Intense "blue-green" phosphorescence is commonly observed in near colourless lab-grown high-pressure high-temperature (HPHT) diamonds following optical excitation at or above the indirect bandgap. We have employed a holistic combination of optically-excited time-resolved techniques (in addition to standard spectroscopic characterisation techniques) to study the physics of this long-lived phosphorescence and understand luminescence-related charge transfer processes.
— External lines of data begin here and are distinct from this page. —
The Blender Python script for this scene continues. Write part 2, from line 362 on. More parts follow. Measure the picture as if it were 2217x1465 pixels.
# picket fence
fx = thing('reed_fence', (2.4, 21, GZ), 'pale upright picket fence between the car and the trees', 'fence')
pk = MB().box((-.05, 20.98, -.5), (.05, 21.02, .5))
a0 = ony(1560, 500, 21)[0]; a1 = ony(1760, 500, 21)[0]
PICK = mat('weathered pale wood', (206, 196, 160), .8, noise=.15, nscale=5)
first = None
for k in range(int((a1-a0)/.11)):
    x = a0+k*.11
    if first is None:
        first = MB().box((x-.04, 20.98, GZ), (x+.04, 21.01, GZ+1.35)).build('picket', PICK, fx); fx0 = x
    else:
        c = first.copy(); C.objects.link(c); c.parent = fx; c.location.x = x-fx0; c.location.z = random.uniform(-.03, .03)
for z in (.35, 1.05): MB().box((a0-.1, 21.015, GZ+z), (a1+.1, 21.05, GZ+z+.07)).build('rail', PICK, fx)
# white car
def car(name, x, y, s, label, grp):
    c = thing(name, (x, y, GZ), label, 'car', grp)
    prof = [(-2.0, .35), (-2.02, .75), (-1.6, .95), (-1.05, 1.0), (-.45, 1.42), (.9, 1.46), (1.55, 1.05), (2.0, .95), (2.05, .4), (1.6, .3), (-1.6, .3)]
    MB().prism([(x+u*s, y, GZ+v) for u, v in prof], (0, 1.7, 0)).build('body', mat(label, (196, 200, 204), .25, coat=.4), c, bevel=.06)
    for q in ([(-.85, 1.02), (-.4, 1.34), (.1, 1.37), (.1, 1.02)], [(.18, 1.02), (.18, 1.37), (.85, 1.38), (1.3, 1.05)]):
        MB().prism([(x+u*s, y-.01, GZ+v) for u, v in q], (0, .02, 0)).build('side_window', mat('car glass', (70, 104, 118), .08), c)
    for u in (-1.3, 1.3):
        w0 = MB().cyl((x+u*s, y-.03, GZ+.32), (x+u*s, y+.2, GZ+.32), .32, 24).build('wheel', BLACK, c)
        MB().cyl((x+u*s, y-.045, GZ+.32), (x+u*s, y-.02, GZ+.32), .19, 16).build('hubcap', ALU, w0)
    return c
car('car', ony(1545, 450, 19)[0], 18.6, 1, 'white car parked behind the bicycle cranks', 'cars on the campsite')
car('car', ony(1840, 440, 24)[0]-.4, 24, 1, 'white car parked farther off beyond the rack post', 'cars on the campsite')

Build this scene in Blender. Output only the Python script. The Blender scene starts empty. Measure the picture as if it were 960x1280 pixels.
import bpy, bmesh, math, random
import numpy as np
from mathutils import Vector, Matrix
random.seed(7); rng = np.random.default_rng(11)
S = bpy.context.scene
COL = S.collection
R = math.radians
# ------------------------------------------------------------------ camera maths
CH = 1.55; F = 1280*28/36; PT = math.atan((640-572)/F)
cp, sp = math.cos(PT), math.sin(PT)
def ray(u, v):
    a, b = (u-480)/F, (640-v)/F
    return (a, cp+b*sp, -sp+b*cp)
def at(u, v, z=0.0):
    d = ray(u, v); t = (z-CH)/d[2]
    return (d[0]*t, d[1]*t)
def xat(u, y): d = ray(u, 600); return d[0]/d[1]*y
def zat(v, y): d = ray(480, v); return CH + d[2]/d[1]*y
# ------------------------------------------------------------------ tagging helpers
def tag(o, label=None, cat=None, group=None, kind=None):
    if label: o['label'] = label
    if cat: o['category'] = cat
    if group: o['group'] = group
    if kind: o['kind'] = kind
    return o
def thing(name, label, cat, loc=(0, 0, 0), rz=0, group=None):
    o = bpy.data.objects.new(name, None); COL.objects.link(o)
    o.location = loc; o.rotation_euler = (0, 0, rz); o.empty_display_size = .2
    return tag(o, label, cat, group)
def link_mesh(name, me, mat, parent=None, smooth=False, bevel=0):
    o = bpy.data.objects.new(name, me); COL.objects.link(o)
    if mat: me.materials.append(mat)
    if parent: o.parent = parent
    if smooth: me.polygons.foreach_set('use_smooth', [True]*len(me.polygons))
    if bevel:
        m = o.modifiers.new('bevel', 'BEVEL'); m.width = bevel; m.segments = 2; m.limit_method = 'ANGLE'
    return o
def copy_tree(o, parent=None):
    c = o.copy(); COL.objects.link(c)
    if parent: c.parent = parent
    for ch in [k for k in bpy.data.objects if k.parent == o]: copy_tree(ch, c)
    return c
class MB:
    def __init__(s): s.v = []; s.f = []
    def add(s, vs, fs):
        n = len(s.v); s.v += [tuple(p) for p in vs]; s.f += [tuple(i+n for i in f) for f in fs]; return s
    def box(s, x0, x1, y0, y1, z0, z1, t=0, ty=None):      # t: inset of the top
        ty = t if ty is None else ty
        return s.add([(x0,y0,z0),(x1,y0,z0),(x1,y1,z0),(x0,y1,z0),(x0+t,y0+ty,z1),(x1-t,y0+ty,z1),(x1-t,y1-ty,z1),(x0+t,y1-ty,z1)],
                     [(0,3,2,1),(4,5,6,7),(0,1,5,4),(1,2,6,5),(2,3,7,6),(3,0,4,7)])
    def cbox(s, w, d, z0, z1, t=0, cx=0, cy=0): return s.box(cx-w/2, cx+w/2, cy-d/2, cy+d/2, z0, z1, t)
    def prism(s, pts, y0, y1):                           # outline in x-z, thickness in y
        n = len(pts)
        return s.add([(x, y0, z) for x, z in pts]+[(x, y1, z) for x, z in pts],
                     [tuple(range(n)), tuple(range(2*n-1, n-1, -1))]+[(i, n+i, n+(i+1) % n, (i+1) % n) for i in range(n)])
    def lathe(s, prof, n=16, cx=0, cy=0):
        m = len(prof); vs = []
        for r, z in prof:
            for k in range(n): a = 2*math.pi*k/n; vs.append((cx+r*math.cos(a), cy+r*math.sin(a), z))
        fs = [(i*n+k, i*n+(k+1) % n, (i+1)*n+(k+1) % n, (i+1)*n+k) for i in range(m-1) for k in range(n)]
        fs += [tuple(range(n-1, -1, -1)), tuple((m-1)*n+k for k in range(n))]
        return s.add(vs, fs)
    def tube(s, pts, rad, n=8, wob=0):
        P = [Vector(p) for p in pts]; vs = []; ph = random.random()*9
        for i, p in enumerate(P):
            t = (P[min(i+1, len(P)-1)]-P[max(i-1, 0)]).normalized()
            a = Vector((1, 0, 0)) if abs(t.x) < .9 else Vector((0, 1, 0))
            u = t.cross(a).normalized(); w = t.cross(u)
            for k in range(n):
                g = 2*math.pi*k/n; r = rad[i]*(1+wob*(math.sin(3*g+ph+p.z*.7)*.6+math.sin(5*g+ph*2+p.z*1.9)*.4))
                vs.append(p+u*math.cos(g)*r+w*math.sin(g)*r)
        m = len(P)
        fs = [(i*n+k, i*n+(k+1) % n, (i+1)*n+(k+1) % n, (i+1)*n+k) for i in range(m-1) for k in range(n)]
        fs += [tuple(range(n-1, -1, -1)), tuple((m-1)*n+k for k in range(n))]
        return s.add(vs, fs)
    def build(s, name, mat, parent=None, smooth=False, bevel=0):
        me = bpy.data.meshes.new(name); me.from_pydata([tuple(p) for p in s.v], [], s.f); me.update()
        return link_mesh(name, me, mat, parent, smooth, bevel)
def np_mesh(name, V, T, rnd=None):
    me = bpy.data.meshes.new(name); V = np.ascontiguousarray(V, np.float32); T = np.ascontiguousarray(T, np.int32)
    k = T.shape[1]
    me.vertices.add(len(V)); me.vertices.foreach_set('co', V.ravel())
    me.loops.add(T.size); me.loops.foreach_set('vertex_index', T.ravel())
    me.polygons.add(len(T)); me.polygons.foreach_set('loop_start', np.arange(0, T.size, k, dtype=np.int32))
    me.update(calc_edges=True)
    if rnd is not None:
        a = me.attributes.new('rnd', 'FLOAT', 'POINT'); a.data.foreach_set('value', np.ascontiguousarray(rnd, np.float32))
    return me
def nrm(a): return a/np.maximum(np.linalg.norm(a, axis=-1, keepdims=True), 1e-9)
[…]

It is shown that the properties of the broad "blue-green" luminescence and phosphorescence band can be fully explained by emission from neutral substitutional nitrogen-boron donor-acceptor pairs ($\text{N}_\text{S}^0$...$\text{B}_\text{S}^0$) , once the configurational change between charge states is considered, and both tunneling between defects and thermal ionization of donors and acceptors is considered. Significant concentrations of metastable $\text{N}_\text{S}^-$, are identified after optical excitation at or above the indirect bandgap. $\text{N}_\text{S}^-$ is much shallower ($\sim$0.2 eV) than previously thought and plays a key role in resetting the $\text{N}_\text{S}^0$...$\text{B}_\text{S}^0$ donor-acceptor pairs.